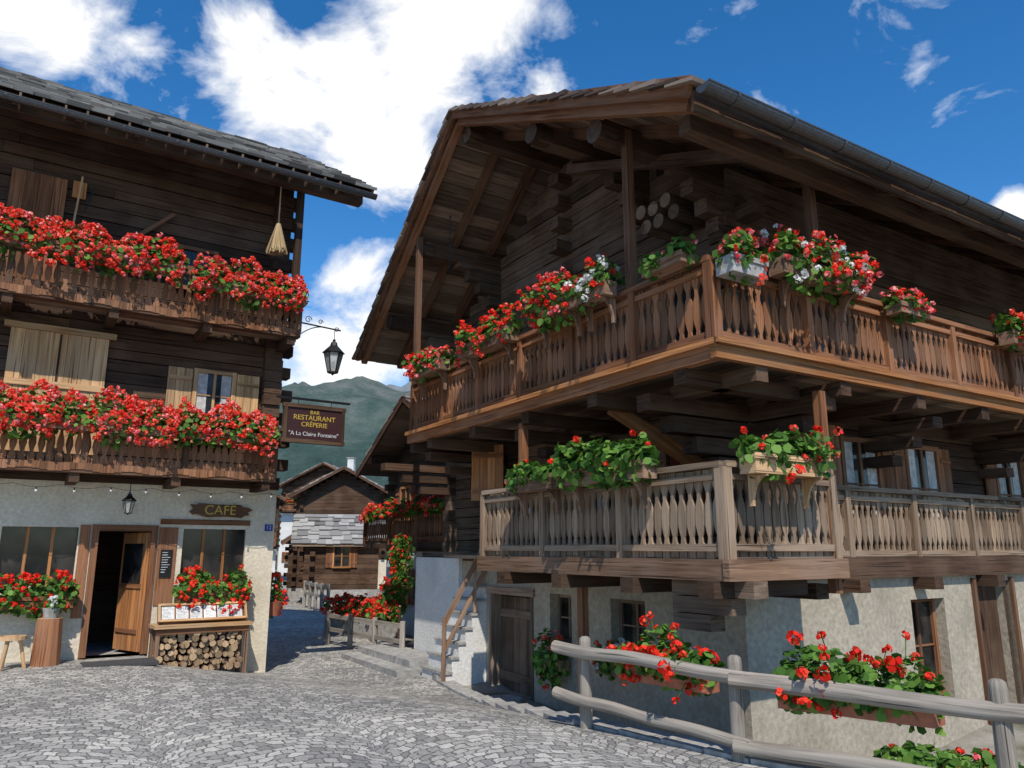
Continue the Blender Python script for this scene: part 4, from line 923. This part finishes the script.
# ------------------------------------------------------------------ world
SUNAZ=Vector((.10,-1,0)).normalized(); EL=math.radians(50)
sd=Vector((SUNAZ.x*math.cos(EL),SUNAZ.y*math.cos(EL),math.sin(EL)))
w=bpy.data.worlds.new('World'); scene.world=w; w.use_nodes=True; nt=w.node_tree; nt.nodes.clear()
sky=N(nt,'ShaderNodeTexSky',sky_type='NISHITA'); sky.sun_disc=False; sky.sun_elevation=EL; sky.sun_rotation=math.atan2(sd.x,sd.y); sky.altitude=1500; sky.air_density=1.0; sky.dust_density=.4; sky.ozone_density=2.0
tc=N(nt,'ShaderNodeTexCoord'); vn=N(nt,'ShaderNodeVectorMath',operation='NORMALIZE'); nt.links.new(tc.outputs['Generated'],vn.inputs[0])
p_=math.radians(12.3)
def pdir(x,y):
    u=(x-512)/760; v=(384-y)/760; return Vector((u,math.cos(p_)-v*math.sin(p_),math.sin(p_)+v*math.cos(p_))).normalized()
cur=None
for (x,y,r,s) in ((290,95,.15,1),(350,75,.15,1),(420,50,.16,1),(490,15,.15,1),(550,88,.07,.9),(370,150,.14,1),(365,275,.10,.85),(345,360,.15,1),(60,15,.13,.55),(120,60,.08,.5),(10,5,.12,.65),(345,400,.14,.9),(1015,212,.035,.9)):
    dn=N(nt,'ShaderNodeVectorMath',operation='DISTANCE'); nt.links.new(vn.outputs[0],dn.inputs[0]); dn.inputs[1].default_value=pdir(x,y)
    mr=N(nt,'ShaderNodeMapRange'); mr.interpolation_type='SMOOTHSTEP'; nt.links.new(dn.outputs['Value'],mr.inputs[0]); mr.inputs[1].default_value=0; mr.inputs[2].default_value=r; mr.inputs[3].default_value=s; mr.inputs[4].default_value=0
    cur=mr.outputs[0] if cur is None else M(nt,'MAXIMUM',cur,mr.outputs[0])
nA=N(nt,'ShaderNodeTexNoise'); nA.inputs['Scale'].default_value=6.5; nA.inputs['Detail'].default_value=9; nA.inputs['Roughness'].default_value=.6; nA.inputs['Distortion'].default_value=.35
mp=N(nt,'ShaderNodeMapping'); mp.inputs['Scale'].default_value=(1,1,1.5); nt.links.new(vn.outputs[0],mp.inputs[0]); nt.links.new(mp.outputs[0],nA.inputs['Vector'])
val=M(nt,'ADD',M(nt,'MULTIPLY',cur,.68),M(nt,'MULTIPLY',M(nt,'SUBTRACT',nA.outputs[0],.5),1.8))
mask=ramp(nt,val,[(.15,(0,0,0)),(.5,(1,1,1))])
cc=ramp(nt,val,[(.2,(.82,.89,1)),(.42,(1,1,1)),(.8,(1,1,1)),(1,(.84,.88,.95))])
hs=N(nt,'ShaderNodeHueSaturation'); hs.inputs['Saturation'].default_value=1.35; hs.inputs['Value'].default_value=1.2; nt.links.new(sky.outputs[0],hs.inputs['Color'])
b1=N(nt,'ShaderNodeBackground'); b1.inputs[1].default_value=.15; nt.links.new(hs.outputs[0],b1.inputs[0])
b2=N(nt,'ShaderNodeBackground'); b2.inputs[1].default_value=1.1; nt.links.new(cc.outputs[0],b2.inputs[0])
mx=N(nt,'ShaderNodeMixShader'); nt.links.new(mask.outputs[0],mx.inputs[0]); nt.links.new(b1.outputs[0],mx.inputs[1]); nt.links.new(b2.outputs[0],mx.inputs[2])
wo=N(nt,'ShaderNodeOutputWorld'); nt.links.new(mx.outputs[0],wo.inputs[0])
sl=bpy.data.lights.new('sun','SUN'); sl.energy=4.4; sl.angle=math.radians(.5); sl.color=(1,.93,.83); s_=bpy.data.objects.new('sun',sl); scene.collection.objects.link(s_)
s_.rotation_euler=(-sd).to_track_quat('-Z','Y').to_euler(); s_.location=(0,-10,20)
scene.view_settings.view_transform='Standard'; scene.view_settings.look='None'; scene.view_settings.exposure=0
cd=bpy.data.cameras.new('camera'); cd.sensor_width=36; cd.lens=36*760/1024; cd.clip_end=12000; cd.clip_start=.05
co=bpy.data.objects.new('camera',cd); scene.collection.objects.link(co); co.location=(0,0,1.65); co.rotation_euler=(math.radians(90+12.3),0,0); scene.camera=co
────
WRITTEN EXERCISE:
Every line of text is to be repeated exactly; pictures are left out.

ANSWER TO THE EXERCISE:
Continue the Blender Python script for this scene: part 4, from line 923. This part finishes the script.
# ------------------------------------------------------------------ world
SUNAZ=Vector((.10,-1,0)).normalized(); EL=math.radians(50)
sd=Vector((SUNAZ.x*math.cos(EL),SUNAZ.y*math.cos(EL),math.sin(EL)))
w=bpy.data.worlds.new('World'); scene.world=w; w.use_nodes=True; nt=w.node_tree; nt.nodes.clear()
sky=N(nt,'ShaderNodeTexSky',sky_type='NISHITA'); sky.sun_disc=False; sky.sun_elevation=EL; sky.sun_rotation=math.atan2(sd.x,sd.y); sky.altitude=1500; sky.air_density=1.0; sky.dust_density=.4; sky.ozone_density=2.0
tc=N(nt,'ShaderNodeTexCoord'); vn=N(nt,'ShaderNodeVectorMath',operation='NORMALIZE'); nt.links.new(tc.outputs['Generated'],vn.inputs[0])
p_=math.radians(12.3)
def pdir(x,y):
    u=(x-512)/760; v=(384-y)/760; return Vector((u,math.cos(p_)-v*math.sin(p_),math.sin(p_)+v*math.cos(p_))).normalized()
cur=None
for (x,y,r,s) in ((290,95,.15,1),(350,75,.15,1),(420,50,.16,1),(490,15,.15,1),(550,88,.07,.9),(370,150,.14,1),(365,275,.10,.85),(345,360,.15,1),(60,15,.13,.55),(120,60,.08,.5),(10,5,.12,.65),(345,400,.14,.9),(1015,212,.035,.9)):
    dn=N(nt,'ShaderNodeVectorMath',operation='DISTANCE'); nt.links.new(vn.outputs[0],dn.inputs[0]); dn.inputs[1].default_value=pdir(x,y)
    mr=N(nt,'ShaderNodeMapRange'); mr.interpolation_type='SMOOTHSTEP'; nt.links.new(dn.outputs['Value'],mr.inputs[0]); mr.inputs[1].default_value=0; mr.inputs[2].default_value=r; mr.inputs[3].default_value=s; mr.inputs[4].default_value=0
    cur=mr.outputs[0] if cur is None else M(nt,'MAXIMUM',cur,mr.outputs[0])
nA=N(nt,'ShaderNodeTexNoise'); nA.inputs['Scale'].default_value=6.5; nA.inputs['Detail'].default_value=9; nA.inputs['Roughness'].default_value=.6; nA.inputs['Distortion'].default_value=.35
mp=N(nt,'ShaderNodeMapping'); mp.inputs['Scale'].default_value=(1,1,1.5); nt.links.new(vn.outputs[0],mp.inputs[0]); nt.links.new(mp.outputs[0],nA.inputs['Vector'])
val=M(nt,'ADD',M(nt,'MULTIPLY',cur,.68),M(nt,'MULTIPLY',M(nt,'SUBTRACT',nA.outputs[0],.5),1.8))
mask=ramp(nt,val,[(.15,(0,0,0)),(.5,(1,1,1))])
cc=ramp(nt,val,[(.2,(.82,.89,1)),(.42,(1,1,1)),(.8,(1,1,1)),(1,(.84,.88,.95))])
hs=N(nt,'ShaderNodeHueSaturation'); hs.inputs['Saturation'].default_value=1.35; hs.inputs['Value'].default_value=1.2; nt.links.new(sky.outputs[0],hs.inputs['Color'])
b1=N(nt,'ShaderNodeBackground'); b1.inputs[1].default_value=.15; nt.links.new(hs.outputs[0],b1.inputs[0])
b2=N(nt,'ShaderNodeBackground'); b2.inputs[1].default_value=1.1; nt.links.new(cc.outputs[0],b2.inputs[0])
mx=N(nt,'ShaderNodeMixShader'); nt.links.new(mask.outputs[0],mx.inputs[0]); nt.links.new(b1.outputs[0],mx.inputs[1]); nt.links.new(b2.outputs[0],mx.inputs[2])
wo=N(nt,'ShaderNodeOutputWorld'); nt.links.new(mx.outputs[0],wo.inputs[0])
sl=bpy.data.lights.new('sun','SUN'); sl.energy=4.4; sl.angle=math.radians(.5); sl.color=(1,.93,.83); s_=bpy.data.objects.new('sun',sl); scene.collection.objects.link(s_)
s_.rotation_euler=(-sd).to_track_quat('-Z','Y').to_euler(); s_.location=(0,-10,20)
scene.view_settings.view_transform='Standard'; scene.view_settings.look='None'; scene.view_settings.exposure=0
cd=bpy.data.cameras.new('camera'); cd.sensor_width=36; cd.lens=36*760/1024; cd.clip_end=12000; cd.clip_start=.05
co=bpy.data.objects.new('camera',cd); scene.collection.objects.link(co); co.location=(0,0,1.65); co.rotation_euler=(math.radians(90+12.3),0,0); scene.camera=co